* **EXERCISE**:
Every line from the first one to the line containing "bg.inputs[0].default_value = (0.36, 0.54, 1.0, 1);" should be echoed exactly; leave out the rest.
---- DATA SEGMENT
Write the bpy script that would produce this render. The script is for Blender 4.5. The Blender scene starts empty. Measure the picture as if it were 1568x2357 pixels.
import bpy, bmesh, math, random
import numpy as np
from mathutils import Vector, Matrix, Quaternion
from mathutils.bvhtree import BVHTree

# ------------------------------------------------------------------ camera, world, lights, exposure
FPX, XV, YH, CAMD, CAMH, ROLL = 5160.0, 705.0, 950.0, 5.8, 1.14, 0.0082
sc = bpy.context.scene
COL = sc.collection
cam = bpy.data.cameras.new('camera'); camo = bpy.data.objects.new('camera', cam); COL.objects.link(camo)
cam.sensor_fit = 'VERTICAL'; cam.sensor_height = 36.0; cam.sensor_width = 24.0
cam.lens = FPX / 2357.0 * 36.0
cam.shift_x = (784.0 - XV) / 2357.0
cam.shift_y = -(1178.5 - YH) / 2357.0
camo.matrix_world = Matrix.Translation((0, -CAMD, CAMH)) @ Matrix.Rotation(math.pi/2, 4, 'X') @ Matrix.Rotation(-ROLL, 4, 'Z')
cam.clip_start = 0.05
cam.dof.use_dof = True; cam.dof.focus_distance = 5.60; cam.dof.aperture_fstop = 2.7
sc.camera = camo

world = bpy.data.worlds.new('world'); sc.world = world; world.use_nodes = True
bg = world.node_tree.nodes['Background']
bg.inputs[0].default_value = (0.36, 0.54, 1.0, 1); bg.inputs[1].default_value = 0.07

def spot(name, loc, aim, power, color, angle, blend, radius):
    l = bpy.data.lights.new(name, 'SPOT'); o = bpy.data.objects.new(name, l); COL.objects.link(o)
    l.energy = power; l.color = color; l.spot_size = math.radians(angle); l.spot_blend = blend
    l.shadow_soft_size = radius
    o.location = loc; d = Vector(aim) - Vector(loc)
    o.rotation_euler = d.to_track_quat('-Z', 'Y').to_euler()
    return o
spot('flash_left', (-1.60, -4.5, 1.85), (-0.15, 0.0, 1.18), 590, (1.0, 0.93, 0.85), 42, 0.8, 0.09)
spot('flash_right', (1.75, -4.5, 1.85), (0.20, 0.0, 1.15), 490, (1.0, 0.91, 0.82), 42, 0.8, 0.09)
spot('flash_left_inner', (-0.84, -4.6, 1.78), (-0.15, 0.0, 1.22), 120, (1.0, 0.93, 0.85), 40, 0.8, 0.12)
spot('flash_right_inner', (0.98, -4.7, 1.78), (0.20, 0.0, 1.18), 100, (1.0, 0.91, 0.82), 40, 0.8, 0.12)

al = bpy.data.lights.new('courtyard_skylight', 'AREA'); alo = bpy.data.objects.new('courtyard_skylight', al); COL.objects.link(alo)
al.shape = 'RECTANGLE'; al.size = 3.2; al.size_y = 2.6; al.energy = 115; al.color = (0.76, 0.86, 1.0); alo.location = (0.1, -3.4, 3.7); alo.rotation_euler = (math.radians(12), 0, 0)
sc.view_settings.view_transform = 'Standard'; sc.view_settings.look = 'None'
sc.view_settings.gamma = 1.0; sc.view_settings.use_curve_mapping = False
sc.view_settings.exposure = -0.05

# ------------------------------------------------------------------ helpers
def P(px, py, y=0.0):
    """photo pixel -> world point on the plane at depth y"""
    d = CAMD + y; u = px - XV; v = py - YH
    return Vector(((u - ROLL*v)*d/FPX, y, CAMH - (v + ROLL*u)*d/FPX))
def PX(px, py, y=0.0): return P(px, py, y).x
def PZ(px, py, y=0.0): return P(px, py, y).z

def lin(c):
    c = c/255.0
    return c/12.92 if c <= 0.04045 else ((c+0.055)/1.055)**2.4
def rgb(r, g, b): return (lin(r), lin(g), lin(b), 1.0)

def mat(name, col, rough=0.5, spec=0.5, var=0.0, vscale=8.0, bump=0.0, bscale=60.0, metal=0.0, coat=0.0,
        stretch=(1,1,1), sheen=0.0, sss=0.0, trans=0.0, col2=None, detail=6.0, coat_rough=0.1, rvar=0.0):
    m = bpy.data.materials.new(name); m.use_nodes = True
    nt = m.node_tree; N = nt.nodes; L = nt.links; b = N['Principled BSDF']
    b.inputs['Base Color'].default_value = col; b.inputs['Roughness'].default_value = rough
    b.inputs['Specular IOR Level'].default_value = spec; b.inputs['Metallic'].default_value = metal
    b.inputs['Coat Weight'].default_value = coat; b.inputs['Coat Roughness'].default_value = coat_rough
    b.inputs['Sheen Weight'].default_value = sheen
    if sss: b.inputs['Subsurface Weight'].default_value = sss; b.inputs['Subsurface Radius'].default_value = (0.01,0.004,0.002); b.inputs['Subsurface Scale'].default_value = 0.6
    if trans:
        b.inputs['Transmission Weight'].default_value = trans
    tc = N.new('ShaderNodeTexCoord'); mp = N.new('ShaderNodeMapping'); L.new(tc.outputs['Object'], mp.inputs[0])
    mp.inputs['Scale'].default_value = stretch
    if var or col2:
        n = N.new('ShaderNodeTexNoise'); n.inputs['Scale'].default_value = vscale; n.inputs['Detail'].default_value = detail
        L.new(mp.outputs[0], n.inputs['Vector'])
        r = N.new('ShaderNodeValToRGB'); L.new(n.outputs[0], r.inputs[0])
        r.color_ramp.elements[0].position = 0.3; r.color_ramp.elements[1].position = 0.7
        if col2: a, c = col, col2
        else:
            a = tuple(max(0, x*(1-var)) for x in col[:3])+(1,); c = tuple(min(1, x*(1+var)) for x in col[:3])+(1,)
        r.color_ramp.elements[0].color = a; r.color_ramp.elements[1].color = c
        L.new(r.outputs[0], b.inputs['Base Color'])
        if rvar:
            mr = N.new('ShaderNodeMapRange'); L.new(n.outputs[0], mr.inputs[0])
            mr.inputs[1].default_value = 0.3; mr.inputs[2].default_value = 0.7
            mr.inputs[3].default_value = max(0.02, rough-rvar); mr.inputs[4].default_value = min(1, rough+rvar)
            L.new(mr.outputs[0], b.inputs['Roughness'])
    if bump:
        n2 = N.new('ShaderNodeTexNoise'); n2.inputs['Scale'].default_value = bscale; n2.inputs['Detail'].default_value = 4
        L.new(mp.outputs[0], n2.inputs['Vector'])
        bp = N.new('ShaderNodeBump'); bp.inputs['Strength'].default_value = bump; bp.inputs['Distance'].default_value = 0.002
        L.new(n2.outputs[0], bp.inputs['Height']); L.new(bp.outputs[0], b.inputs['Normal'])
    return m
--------
* **TASK RESPONSE**:
Write the bpy script that would produce this render. The script is for Blender 4.5. The Blender scene starts empty. Measure the picture as if it were 1568x2357 pixels.
import bpy, bmesh, math, random
import numpy as np
from mathutils import Vector, Matrix, Quaternion
from mathutils.bvhtree import BVHTree

# ------------------------------------------------------------------ camera, world, lights, exposure
FPX, XV, YH, CAMD, CAMH, ROLL = 5160.0, 705.0, 950.0, 5.8, 1.14, 0.0082
sc = bpy.context.scene
COL = sc.collection
cam = bpy.data.cameras.new('camera'); camo = bpy.data.objects.new('camera', cam); COL.objects.link(camo)
cam.sensor_fit = 'VERTICAL'; cam.sensor_height = 36.0; cam.sensor_width = 24.0
cam.lens = FPX / 2357.0 * 36.0
cam.shift_x = (784.0 - XV) / 2357.0
cam.shift_y = -(1178.5 - YH) / 2357.0
camo.matrix_world = Matrix.Translation((0, -CAMD, CAMH)) @ Matrix.Rotation(math.pi/2, 4, 'X') @ Matrix.Rotation(-ROLL, 4, 'Z')
cam.clip_start = 0.05
cam.dof.use_dof = True; cam.dof.focus_distance = 5.60; cam.dof.aperture_fstop = 2.7
sc.camera = camo

world = bpy.data.worlds.new('world'); sc.world = world; world.use_nodes = True
bg = world.node_tree.nodes['Background']
bg.inputs[0].default_value = (0.36, 0.54, 1.0, 1); bg.inputs[1].default_value = 0.07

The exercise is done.